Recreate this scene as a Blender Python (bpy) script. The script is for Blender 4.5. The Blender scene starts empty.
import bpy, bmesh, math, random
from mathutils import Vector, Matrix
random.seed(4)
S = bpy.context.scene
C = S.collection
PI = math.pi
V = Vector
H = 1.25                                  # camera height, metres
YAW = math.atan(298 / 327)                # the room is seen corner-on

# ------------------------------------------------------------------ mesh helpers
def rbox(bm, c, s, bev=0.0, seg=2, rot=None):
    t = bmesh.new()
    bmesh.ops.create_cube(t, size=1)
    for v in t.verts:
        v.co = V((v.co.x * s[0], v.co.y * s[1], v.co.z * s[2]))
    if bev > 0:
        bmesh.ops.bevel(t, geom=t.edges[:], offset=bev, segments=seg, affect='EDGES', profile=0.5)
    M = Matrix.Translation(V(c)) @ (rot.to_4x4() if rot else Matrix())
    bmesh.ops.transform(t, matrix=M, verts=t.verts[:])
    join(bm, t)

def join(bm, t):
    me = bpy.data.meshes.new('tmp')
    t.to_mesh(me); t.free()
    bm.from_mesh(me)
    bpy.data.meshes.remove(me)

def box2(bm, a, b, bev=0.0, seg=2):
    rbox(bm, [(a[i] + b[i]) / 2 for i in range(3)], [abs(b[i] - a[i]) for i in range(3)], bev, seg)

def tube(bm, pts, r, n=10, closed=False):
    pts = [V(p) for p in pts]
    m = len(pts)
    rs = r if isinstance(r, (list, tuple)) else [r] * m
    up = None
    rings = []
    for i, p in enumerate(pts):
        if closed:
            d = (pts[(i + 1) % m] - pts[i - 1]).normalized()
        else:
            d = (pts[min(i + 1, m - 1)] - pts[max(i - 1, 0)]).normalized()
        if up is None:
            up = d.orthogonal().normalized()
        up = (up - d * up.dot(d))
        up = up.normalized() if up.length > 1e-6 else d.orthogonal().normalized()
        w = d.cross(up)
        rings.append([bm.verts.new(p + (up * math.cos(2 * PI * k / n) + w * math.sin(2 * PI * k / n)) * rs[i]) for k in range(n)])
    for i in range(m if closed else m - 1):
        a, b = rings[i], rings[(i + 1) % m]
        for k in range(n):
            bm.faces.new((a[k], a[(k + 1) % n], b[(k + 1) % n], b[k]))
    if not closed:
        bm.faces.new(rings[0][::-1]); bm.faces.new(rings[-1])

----

> _Goal_: Write out exactly, please, the lines beginning at the start of the material and ending with the line that holds "YAW = math.atan(298", both included.

> _Completed exercise_:
Recreate this scene as a Blender Python (bpy) script. The script is for Blender 4.5. The Blender scene starts empty.
import bpy, bmesh, math, random
from mathutils import Vector, Matrix
random.seed(4)
S = bpy.context.scene
C = S.collection
PI = math.pi
V = Vector
H = 1.25                                  # camera height, metres
YAW = math.atan(298 / 327)                # the room is seen corner-on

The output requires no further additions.